* Objective:
Write out the entries below once more, exactly.

++++ The data

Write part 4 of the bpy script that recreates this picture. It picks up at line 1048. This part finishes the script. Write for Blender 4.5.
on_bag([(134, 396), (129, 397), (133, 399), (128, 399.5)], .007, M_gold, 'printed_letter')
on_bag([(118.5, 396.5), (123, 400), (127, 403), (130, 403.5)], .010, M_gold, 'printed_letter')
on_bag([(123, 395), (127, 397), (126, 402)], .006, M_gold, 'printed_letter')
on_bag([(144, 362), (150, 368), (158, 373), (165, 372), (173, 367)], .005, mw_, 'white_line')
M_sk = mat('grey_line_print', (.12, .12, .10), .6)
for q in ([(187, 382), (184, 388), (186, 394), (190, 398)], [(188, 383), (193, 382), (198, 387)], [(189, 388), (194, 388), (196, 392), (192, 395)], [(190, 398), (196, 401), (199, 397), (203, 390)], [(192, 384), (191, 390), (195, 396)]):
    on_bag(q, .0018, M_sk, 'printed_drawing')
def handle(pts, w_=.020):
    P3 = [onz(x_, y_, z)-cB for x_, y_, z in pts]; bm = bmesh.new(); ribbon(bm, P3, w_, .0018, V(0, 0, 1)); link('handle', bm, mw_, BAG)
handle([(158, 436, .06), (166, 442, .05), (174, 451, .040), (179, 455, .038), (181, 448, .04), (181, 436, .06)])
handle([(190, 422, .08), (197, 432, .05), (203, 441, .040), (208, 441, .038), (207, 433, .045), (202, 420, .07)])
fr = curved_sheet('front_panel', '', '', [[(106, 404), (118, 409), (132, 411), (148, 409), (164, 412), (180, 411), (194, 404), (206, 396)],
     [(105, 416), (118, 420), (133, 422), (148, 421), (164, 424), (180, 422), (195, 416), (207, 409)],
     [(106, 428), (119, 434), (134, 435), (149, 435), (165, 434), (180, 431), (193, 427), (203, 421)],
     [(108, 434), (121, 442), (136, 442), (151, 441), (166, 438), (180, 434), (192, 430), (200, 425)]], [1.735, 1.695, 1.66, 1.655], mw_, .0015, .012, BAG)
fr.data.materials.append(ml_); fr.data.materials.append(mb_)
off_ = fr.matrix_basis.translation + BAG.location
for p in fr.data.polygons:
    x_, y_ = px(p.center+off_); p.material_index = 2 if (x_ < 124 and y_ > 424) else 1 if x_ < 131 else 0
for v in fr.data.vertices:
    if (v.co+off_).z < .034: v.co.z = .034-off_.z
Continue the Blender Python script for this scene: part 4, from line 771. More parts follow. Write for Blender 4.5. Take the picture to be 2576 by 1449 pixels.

++++++++

* Exercise output:
Write part 4 of the bpy script that recreates this picture. It picks up at line 1048. This part finishes the script. Write for Blender 4.5.
on_bag([(134, 396), (129, 397), (133, 399), (128, 399.5)], .007, M_gold, 'printed_letter')
on_bag([(118.5, 396.5), (123, 400), (127, 403), (130, 403.5)], .010, M_gold, 'printed_letter')
on_bag([(123, 395), (127, 397), (126, 402)], .006, M_gold, 'printed_letter')
on_bag([(144, 362), (150, 368), (158, 373), (165, 372), (173, 367)], .005, mw_, 'white_line')
M_sk = mat('grey_line_print', (.12, .12, .10), .6)
for q in ([(187, 382), (184, 388), (186, 394), (190, 398)], [(188, 383), (193, 382), (198, 387)], [(189, 388), (194, 388), (196, 392), (192, 395)], [(190, 398), (196, 401), (199, 397), (203, 390)], [(192, 384), (191, 390), (195, 396)]):
    on_bag(q, .0018, M_sk, 'printed_drawing')
def handle(pts, w_=.020):
    P3 = [onz(x_, y_, z)-cB for x_, y_, z in pts]; bm = bmesh.new(); ribbon(bm, P3, w_, .0018, V(0, 0, 1)); link('handle', bm, mw_, BAG)
handle([(158, 436, .06), (166, 442, .05), (174, 451, .040), (179, 455, .038), (181, 448, .04), (181, 436, .06)])
handle([(190, 422, .08), (197, 432, .05), (203, 441, .040), (208, 441, .038), (207, 433, .045), (202, 420, .07)])
fr = curved_sheet('front_panel', '', '', [[(106, 404), (118, 409), (132, 411), (148, 409), (164, 412), (180, 411), (194, 404), (206, 396)],
     [(105, 416), (118, 420), (133, 422), (148, 421), (164, 424), (180, 422), (195, 416), (207, 409)],
     [(106, 428), (119, 434), (134, 435), (149, 435), (165, 434), (180, 431), (193, 427), (203, 421)],
     [(108, 434), (121, 442), (136, 442), (151, 441), (166, 438), (180, 434), (192, 430), (200, 425)]], [1.735, 1.695, 1.66, 1.655], mw_, .0015, .012, BAG)
fr.data.materials.append(ml_); fr.data.materials.append(mb_)
off_ = fr.matrix_basis.translation + BAG.location
for p in fr.data.polygons:
    x_, y_ = px(p.center+off_); p.material_index = 2 if (x_ < 124 and y_ > 424) else 1 if x_ < 131 else 0
for v in fr.data.vertices:
    if (v.co+off_).z < .034: v.co.z = .034-off_.z
Continue the Blender Python script for this scene: part 4, from line 771. More parts follow. Write for Blender 4.5. Take the picture to be 2576 by 1449 pixels.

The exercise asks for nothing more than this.